Notre constitution prévoit uniquement le référendum abrogatif d’initiative populaire en matière constitutionnelle, mais ni la censure des lois, ni la ratification obligatoire des révisions constitutionnelles, ni l’initiative populaire forte des lois ordinaires, ni a fortiori l’initiative de révision constitutionnelle, ni directe et ponctuelle comme en Suisse, ni structurée à travers une assemblée élue comme dans le projet de Condorcet.
Le référendum sans valeur juridique précise et prédéfinie a été utilisé un peu partout, à la discrétion des gouvernants, à des fins souvent discutables: lier le sort d’un gouvernement à une victoire plébiscitaire facile ou se dérober à la responsabilité de décider.
Au Luxembourg en 1919 des référendums ont décidé du sort de la monarchie et de l’union économique avec la Belgique ; en 1937 un référendum a sauvé le pays de la « loi muselière » restrictive des libertés publiques et en 2005 les Luxembourgeois ont approuvé à une majorité étroite le Traité constitutionnel de l’UE. Chaque fois que le gouvernement en place a pris position, il a risqué : en 1937 le verdict populaire a contraint les promoteurs, qui avaient mal fait leurs calculs, à la démission.
En Angleterre la majorité parlementaire a décidé de recourir au référendum sur des thèmes politiquement sensibles comme l’appartenance à l’UE (1975) ou l’adoption d’un nouveau système de vote (2011).
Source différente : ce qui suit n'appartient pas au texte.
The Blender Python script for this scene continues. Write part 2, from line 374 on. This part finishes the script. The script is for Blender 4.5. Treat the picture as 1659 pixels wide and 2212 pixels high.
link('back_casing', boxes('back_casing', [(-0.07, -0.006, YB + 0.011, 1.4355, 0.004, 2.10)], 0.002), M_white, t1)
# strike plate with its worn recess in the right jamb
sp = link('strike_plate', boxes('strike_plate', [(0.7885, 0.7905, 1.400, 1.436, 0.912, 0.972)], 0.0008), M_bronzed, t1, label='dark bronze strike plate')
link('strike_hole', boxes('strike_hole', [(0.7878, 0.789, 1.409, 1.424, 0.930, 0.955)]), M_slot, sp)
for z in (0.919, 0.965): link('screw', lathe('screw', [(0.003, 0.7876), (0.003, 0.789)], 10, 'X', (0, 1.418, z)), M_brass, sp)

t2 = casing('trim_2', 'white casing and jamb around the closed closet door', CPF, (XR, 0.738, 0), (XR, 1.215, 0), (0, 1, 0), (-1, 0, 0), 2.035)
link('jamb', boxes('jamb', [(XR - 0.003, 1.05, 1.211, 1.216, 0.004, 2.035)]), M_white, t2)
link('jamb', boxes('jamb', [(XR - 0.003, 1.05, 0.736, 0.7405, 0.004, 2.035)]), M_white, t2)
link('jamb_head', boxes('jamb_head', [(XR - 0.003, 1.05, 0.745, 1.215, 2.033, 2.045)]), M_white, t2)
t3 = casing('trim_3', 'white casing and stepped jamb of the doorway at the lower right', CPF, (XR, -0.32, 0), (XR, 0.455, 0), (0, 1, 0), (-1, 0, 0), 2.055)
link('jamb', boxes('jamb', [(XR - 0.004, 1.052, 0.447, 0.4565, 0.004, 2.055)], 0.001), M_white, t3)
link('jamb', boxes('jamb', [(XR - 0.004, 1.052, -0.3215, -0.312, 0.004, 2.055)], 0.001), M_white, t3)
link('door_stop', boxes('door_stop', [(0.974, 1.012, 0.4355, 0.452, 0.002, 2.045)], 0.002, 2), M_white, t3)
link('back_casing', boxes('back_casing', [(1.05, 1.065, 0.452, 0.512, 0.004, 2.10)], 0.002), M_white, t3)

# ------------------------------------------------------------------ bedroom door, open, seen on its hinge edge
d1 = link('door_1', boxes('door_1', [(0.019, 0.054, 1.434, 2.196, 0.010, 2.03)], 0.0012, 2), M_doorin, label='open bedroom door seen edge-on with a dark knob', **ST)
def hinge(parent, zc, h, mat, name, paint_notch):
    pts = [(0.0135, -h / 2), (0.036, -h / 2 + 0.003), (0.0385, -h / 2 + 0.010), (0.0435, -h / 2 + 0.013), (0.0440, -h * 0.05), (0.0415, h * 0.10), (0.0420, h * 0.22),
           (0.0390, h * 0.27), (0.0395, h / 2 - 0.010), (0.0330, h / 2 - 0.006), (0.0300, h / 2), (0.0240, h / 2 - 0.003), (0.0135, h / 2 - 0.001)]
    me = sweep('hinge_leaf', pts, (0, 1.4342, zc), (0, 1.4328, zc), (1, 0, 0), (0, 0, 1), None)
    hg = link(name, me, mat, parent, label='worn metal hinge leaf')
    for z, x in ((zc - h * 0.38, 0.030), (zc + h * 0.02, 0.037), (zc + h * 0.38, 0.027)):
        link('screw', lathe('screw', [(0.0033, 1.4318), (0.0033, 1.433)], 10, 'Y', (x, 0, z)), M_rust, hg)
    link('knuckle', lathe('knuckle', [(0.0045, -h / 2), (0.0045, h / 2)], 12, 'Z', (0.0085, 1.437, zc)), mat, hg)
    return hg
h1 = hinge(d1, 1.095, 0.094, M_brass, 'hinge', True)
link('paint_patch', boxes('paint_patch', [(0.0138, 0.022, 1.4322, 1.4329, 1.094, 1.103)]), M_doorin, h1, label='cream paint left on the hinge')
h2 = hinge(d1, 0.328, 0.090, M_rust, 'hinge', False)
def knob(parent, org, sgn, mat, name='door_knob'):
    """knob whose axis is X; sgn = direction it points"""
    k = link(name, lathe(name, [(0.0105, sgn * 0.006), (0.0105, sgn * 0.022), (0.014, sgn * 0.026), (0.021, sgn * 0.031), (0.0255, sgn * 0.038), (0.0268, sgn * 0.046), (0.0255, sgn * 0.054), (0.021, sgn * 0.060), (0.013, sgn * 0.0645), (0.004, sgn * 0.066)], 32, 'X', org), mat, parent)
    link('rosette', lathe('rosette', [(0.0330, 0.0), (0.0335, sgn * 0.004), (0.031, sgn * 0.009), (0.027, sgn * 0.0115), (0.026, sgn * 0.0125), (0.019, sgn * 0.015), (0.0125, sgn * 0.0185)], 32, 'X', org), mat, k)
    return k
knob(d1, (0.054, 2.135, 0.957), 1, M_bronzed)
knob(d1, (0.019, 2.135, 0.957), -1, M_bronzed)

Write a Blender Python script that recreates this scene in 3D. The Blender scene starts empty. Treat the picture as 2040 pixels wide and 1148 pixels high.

Dans d’autres pays l’initiative est laissée à la discrétion du chef de l’État. L’usage plébiscitaire du référendum caractérise la Ve République dès sa naissance. Le parlement est affaibli, le verdict est populaire, mais le vrai pouvoir passe à celui qui a l’initiative. La version de 2008 de l’article 11 de la constitution continue à réserver au Président de la République le droit de soumettre au référendum un projet de loi proposé, dans des matières limitatives, conjointement par un certain nombre d’électeurs (dix pour cent des ayant droit) et de députés et sénateurs (vingt pour cent). Dans d’autres pays où le chef de l’État est élu directement, comme l’Islande, le président peut soumettre au verdict populaire une loi votée par le parlement mais qu’il refuse de signer ; en Irlande le référendum présidentiel dépend de la demande d’une majorité des sénateurs.
Si la révision de la constitution peut être décidée en autonomie par le parlement, fut-ce à majorité qualifiée, c’est la majorité de gouvernement élargie qui a le sort du pays entre ses mains. Toute réforme qui favorise les principales forces politiques passe facilement et la démocratie se transforme graduellement en oligarchie des représentants. L’altération du système commence par une loi électorale qui transfère le pouvoir de sélection des candidats aux directions des partis, s’accentue avec une loi qui finance les partis avec les deniers publics, et s’affine avec des mesures en faveur des partis établis, de leurs personnels, des parlementaires, des gouvernants, des fonctionnaires publics, et ainsi de suite, tant que les caisses publiques ne sont pas vides et que les électeurs le permettent. L’autonomie du parlement tend lentement vers une dérive autocratique de la représentation et à la banqueroute de l’État, tandis que l’initiative populaire garantit et complète les institutions démocratiques et permet de bloquer, dans l’intérêt des contribuables, des dépenses publiques inutiles ou excessives. Pas tout est parfait en Suisse et pas tout est dénaturé ou factice en Italie, mais les deux pays illustrent de façon éloquente l’alternative.
Pourquoi refuser d’emblée tout droit d’initiative populaire forte ? L’initiative populaire de révocation, d’annulation ou de proposition avec référendum obligatoire n’est en rien incompatible avec la démocratie représentative ; elle en est en réalité un complément indispensable et l’expression la plus authentique d’une garantie des « droits pris au sérieux ». Pour assurer aux citoyens un moyen légal de faire prévaloir, sur les questions les plus importantes, leurs préférences contre celles des gouvernants, il suffirait de définir des conditions d’exercice (le nombre de signatures, les délais, la possibilité de s’exprimer du parlement, une décision directe ou la convocation d’une assemblée constituante) sévères mais équilibrées qui évitent la confusion et les abus, sans cependant rendre l’instrument inefficace et illusoire. On pourrait imaginer par exemple que l’initiative populaire législative soit directe, tandis que l’initiative constitutionnelle s’exerce à travers la convocation et l’élection d’une assemblée constituante peu nombreuse, ou simplement à des conditions préalables et de vote différenciés. Le juge constitutionnel serait appelé à distinguer si une initiative est de nature législative ou constitutionnelle. La voie ordinaire, non conflictuelle, resterait une révision parlementaire, soumise cependant obligatoirement – aux premières élections politiques – à la ratification populaire.
La simple menace d’une possible action populaire directe serait, la plupart du temps, suffisante pour conditionner profondément le comportement des représentants.